The social housing regulator has not judged a single complaint from a tenant serious enough to warrant investigation despite receiving nearly 500 since April 2012.

The Homes and Communities Agency regulation committee says no tenant complaints received about social landlords since it took over regulation have met its ‘serious detriment’ test. The committee, unlike its predecessor the Tenant Services Authority, only intervenes in consumer complaints where it judges there is a risk of serious harm to tenants.

Figures seen exclusively this week by Inside Housing show the extent of the regulator’s withdrawal from dealing with tenant complaints.

Of 489 consumer enquiries received since 1 April 2012, 127 were deemed worthy of further enquiry and just 23 of those were assessed in more detail. Although seven of these cases are currently still being considered, none so far have met the serious detriment test.
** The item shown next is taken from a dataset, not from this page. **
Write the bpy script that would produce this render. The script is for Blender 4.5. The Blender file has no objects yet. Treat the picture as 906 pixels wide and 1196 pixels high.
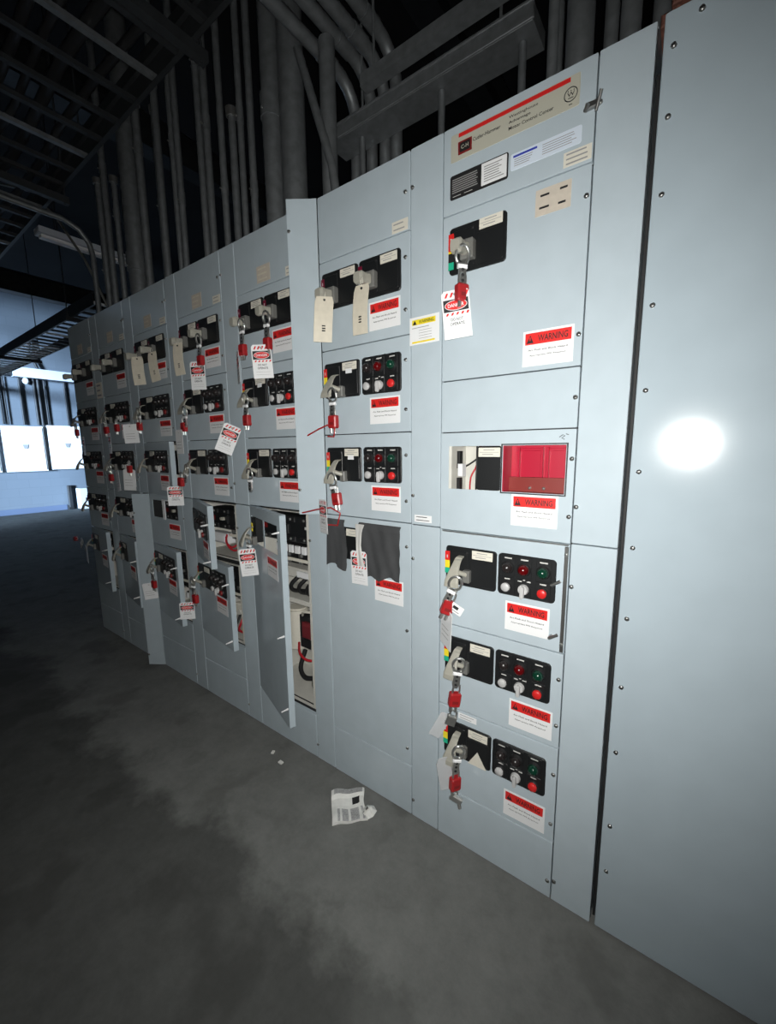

This includes 10 complaints from the ‘democratic filter’ – MPs, councillors, tenant panels or tenant groups, to which tenants are now expected to turn for help in the first instance.

The TSA intervened in 56 cases out of 2,298 complaints received from April 2010 to March 2012.

The HCA regulation committee refused to reveal the nature of the cases which did not meet the threshold as it is still ‘processing the details’, but it said previously some rejected complaints involved fire safety issues.

The figures are likely to reinforce fears the regulator is unlikely to ever again intervene in consumer cases.

Michael Gelling, chair of the Tenants’ and Residents’ Organisations of England, said tenants have been ‘disempowered’ by the higher threshold for complaints.

He added: ‘We don’t know how to advise tenants as it is not clear what serious detriment is.’

An HCA spokesperson said the regulator will publish case study examples in the autumn to help people understand what constitutes serious detriment.